Exercise instructions: The lines below are to be quoted exactly, from the first through the one that contains "XL, XR, YF, YN".
——————————
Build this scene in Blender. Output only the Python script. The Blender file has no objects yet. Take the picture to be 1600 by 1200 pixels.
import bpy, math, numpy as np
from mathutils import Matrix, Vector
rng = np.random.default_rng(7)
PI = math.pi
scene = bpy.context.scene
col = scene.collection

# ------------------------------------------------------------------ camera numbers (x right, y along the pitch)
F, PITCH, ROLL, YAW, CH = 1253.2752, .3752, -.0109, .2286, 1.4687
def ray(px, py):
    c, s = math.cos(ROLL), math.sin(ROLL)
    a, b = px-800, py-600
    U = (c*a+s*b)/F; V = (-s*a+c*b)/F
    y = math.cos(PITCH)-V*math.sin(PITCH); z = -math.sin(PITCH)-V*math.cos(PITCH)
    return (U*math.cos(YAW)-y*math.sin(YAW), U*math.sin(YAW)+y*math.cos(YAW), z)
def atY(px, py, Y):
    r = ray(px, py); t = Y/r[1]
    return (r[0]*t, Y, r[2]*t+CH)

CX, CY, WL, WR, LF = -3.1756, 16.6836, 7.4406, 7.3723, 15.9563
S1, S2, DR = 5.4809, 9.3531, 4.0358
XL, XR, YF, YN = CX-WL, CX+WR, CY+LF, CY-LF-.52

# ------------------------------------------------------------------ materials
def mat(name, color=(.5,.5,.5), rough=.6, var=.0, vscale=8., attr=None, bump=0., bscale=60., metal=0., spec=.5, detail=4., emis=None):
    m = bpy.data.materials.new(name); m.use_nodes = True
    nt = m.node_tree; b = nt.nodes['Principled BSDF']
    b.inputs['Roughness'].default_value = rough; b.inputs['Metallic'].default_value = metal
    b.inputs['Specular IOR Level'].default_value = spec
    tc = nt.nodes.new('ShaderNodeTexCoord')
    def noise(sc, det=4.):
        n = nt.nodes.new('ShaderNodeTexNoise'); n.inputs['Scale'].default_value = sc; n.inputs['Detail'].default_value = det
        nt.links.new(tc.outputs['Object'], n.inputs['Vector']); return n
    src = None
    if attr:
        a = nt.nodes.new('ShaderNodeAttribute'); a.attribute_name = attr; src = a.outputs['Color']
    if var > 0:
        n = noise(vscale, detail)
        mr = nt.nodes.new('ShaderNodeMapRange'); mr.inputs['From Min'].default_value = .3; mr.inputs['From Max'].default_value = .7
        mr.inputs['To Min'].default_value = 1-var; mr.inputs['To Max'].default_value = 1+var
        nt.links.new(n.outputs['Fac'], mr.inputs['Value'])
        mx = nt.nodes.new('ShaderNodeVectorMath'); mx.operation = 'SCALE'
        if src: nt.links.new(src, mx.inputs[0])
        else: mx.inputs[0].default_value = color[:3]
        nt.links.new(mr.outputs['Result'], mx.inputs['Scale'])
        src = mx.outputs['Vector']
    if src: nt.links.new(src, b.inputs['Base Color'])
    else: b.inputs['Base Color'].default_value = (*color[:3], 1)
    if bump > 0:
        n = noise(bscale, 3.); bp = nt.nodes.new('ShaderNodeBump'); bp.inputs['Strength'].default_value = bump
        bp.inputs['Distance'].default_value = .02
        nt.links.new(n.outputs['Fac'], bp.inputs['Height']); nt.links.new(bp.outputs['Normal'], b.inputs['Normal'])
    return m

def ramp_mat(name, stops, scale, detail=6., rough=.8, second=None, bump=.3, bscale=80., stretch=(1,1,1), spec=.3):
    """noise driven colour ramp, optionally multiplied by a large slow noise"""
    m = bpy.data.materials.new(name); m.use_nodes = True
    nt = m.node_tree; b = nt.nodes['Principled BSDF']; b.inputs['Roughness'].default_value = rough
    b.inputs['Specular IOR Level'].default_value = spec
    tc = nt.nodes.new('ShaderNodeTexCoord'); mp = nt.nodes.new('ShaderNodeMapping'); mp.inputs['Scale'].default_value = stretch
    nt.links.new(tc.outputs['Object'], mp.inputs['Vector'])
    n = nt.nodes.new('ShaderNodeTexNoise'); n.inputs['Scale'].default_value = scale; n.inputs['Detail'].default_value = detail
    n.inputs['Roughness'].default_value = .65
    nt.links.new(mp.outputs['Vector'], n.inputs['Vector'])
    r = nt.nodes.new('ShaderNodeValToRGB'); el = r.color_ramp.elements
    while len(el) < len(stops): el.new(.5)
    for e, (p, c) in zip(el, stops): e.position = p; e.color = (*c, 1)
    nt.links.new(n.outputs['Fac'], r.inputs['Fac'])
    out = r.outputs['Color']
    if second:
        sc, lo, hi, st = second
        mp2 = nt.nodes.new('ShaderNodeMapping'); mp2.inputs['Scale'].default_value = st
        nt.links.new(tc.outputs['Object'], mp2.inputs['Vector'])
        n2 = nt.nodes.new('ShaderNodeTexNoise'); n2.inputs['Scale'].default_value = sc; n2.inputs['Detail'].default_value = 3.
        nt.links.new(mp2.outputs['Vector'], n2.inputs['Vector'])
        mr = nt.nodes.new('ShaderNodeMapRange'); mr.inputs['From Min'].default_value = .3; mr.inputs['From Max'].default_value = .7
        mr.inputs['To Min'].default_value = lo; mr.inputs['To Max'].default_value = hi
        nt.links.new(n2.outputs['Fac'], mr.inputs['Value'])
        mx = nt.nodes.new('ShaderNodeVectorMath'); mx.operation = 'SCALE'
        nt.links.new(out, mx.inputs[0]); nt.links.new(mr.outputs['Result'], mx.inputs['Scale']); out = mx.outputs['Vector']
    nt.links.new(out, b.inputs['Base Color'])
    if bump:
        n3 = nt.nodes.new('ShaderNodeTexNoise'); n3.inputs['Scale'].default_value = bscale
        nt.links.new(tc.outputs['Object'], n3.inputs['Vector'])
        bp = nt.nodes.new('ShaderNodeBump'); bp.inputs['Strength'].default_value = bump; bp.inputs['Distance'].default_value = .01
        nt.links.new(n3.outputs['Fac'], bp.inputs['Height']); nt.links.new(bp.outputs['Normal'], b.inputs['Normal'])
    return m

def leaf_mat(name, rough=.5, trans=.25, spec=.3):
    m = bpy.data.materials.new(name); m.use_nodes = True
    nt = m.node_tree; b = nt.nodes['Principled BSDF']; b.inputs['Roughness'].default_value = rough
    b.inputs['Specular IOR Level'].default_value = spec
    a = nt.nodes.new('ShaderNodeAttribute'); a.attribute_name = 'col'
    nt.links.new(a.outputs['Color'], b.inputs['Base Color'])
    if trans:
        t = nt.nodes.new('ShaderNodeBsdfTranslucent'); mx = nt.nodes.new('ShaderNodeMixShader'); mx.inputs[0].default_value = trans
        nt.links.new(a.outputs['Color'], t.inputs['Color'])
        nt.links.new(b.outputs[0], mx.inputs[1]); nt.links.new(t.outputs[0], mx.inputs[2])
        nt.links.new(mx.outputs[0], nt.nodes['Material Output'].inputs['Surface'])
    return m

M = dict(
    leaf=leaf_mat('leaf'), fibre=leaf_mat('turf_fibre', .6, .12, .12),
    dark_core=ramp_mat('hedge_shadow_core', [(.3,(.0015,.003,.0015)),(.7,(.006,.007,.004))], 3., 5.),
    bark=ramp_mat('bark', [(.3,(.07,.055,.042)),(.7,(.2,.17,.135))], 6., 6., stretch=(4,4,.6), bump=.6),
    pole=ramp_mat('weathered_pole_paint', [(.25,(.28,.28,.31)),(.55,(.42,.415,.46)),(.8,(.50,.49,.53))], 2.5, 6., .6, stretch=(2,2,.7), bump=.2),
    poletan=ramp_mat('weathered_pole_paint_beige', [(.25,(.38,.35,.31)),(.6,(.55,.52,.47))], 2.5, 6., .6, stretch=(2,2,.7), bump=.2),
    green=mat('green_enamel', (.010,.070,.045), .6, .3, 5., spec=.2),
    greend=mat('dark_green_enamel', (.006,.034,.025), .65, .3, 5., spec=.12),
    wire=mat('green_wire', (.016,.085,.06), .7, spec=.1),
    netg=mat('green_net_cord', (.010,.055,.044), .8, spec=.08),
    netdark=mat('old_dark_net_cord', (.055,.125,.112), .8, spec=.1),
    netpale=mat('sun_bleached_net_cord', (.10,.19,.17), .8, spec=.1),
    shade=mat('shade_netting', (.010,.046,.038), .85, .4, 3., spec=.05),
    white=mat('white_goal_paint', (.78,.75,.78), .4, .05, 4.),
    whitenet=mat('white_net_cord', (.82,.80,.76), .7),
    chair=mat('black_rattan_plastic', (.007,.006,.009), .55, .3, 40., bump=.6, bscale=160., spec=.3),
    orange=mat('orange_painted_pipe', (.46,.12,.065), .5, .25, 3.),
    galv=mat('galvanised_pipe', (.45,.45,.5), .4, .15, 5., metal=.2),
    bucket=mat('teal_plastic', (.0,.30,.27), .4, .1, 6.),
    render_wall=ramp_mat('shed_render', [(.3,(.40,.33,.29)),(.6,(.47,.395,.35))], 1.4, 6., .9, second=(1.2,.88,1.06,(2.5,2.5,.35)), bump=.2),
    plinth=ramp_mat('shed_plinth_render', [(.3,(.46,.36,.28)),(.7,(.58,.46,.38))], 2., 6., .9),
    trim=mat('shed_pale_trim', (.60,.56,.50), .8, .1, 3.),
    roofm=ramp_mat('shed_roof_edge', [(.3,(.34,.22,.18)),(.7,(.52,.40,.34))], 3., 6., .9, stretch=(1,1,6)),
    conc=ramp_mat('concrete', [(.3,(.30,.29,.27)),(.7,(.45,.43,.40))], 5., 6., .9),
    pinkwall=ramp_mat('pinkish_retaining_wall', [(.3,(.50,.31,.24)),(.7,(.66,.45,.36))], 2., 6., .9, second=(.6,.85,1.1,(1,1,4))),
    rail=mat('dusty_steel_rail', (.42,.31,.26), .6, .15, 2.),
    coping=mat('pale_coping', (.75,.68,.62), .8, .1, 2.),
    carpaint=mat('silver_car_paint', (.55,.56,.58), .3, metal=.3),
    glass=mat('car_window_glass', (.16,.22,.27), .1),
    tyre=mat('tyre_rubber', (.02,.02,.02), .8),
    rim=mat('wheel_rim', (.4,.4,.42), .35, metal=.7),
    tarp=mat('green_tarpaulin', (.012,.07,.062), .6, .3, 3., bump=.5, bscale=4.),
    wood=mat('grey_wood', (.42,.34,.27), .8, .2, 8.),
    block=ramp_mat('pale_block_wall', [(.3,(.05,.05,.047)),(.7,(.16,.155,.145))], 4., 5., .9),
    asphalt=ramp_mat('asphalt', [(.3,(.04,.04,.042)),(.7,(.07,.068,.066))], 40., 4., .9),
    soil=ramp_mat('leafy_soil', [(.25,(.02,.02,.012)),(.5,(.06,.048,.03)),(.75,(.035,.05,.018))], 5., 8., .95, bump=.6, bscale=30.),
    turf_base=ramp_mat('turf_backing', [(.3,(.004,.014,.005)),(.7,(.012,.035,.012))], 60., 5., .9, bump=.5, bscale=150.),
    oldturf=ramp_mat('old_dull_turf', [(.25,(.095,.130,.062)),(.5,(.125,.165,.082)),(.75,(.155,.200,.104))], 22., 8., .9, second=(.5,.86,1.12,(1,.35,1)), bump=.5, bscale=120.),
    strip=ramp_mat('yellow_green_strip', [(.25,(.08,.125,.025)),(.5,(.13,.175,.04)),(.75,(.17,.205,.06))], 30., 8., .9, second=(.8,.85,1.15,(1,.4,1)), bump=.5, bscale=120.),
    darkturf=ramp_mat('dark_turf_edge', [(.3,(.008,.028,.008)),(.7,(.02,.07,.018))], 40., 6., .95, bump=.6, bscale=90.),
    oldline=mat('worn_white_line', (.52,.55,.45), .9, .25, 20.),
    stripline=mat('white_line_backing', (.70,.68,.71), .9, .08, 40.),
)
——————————
Result below:
Build this scene in Blender. Output only the Python script. The Blender file has no objects yet. Take the picture to be 1600 by 1200 pixels.
import bpy, math, numpy as np
from mathutils import Matrix, Vector
rng = np.random.default_rng(7)
PI = math.pi
scene = bpy.context.scene
col = scene.collection

# ------------------------------------------------------------------ camera numbers (x right, y along the pitch)
F, PITCH, ROLL, YAW, CH = 1253.2752, .3752, -.0109, .2286, 1.4687
def ray(px, py):
    c, s = math.cos(ROLL), math.sin(ROLL)
    a, b = px-800, py-600
    U = (c*a+s*b)/F; V = (-s*a+c*b)/F
    y = math.cos(PITCH)-V*math.sin(PITCH); z = -math.sin(PITCH)-V*math.cos(PITCH)
    return (U*math.cos(YAW)-y*math.sin(YAW), U*math.sin(YAW)+y*math.cos(YAW), z)
def atY(px, py, Y):
    r = ray(px, py); t = Y/r[1]
    return (r[0]*t, Y, r[2]*t+CH)

CX, CY, WL, WR, LF = -3.1756, 16.6836, 7.4406, 7.3723, 15.9563
S1, S2, DR = 5.4809, 9.3531, 4.0358
XL, XR, YF, YN = CX-WL, CX+WR, CY+LF, CY-LF-.52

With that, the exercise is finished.